# Task prompt:
Exactly the lines from the start of the data below through the line that contains "sst(0, 5, d));" are to be copied, with pictures left out.

* * * * * * *

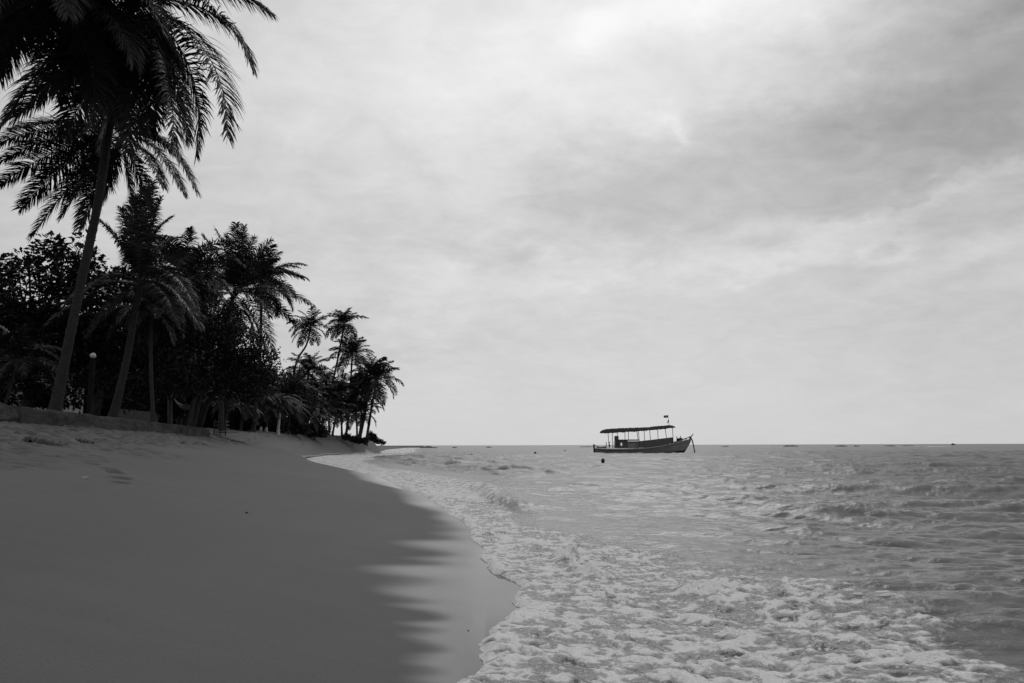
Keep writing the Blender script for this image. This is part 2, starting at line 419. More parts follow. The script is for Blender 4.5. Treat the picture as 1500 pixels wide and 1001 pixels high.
# surface height: sea, or the thin sheet running up the sand
lump = np.maximum(fbm(X * 1.6, Y * 2.0, 167, 2), 0)
near = 1 - sst(20, 45, RR)
film = np.where(d > 0, .030 * (1 - np.exp(-np.maximum(d, 0) / .03)), np.maximum(d * .8, -.3))
fh = fm * sst(0, .12, d) * (.045 * billow + .05 * lump + .012) * near
run = zs_ + film
sea = WZ + .02 - .10 * (1 - sst(0, 3, d))
ksm = .03
hsm = np.clip(.5 + .5 * (run - sea) / ksm, 0, 1)
ZW = sea * (1 - hsm) + run * hsm + ksm * hsm * (1 - hsm)
ZW = np.where(d < 0, run, ZW)
ripple = .010 * fbm(X * 3.5, Y * 5.5, 171, 3) * sst(.1, .8, d) * near
ZW = ZW + fh + ripple
chop = sst(.8, 4, d) * .9
lumps = [(832, 818, .16, .16), (862, 838, .10, .2), (1035, 862, .07, .25)]
for u, v, hh_, rr_ in lumps:
    p = G(u, v, .05); q = ((X - p.x) / rr_) ** 2 + ((Y - p.y) / (rr_ * 1.2)) ** 2
    kx = np.exp(-q) * (1 + .6 * noise(X * 9, Y * 9, 173)); ZW = ZW + hh_ * kx; fm = np.maximum(fm, np.clip(1.1 * np.exp(-q * .7), 0, 1))
me = mesh_np("sea", np.stack([X + WX * chop, Y + WY * chop, ZW], -1), grid_faces(*X.shape, keep))
attr(me, "foam", fm); attr(me, "shal", 1 - sst(0, 5, d)); attr(me, "dist", RR)

m, nt, b = new_mat("sea_water")
tc = N(nt, "ShaderNodeTexCoord").outputs["Object"]
fo = N(nt, "ShaderNodeAttribute", attribute_name="foam").outputs["Fac"]
sh = N(nt, "ShaderNodeAttribute", attribute_name="shal").outputs["Fac"]
ds = N(nt, "ShaderNodeAttribute", attribute_name="dist").outputs["Fac"]
bub = nz(nt, mapping(nt, tc, (1, 1.3, 1)), 17, 6, .72)
bub2 = nz(nt, tc, 55, 3, .7)
f1 = mth(nt, 'ADD', fo, mth(nt, 'MULTIPLY', mth(nt, 'SUBTRACT', bub, .5), .55))
f1 = mth(nt, 'ADD', f1, mth(nt, 'MULTIPLY', mth(nt, 'SUBTRACT', bub2, .5), .35))
wp = N(nt, "ShaderNodeTexNoise"); nt.links.new(tc, wp.inputs["Vector"]); wp.inputs["Scale"].default_value = 3.5; wp.inputs["Detail"].default_value = 3
wv = N(nt, "ShaderNodeVectorMath", operation='MULTIPLY_ADD'); nt.links.new(wp.outputs[1], wv.inputs[0]); wv.inputs[1].default_value = (.35, .35, .35); nt.links.new(tc, wv.inputs[2])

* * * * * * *

# Correct response:
Keep writing the Blender script for this image. This is part 2, starting at line 419. More parts follow. The script is for Blender 4.5. Treat the picture as 1500 pixels wide and 1001 pixels high.
# surface height: sea, or the thin sheet running up the sand
lump = np.maximum(fbm(X * 1.6, Y * 2.0, 167, 2), 0)
near = 1 - sst(20, 45, RR)
film = np.where(d > 0, .030 * (1 - np.exp(-np.maximum(d, 0) / .03)), np.maximum(d * .8, -.3))
fh = fm * sst(0, .12, d) * (.045 * billow + .05 * lump + .012) * near
run = zs_ + film
sea = WZ + .02 - .10 * (1 - sst(0, 3, d))
ksm = .03
hsm = np.clip(.5 + .5 * (run - sea) / ksm, 0, 1)
ZW = sea * (1 - hsm) + run * hsm + ksm * hsm * (1 - hsm)
ZW = np.where(d < 0, run, ZW)
ripple = .010 * fbm(X * 3.5, Y * 5.5, 171, 3) * sst(.1, .8, d) * near
ZW = ZW + fh + ripple
chop = sst(.8, 4, d) * .9
lumps = [(832, 818, .16, .16), (862, 838, .10, .2), (1035, 862, .07, .25)]
for u, v, hh_, rr_ in lumps:
    p = G(u, v, .05); q = ((X - p.x) / rr_) ** 2 + ((Y - p.y) / (rr_ * 1.2)) ** 2
    kx = np.exp(-q) * (1 + .6 * noise(X * 9, Y * 9, 173)); ZW = ZW + hh_ * kx; fm = np.maximum(fm, np.clip(1.1 * np.exp(-q * .7), 0, 1))
me = mesh_np("sea", np.stack([X + WX * chop, Y + WY * chop, ZW], -1), grid_faces(*X.shape, keep))
attr(me, "foam", fm); attr(me, "shal", 1 - sst(0, 5, d)); attr(me, "dist", RR)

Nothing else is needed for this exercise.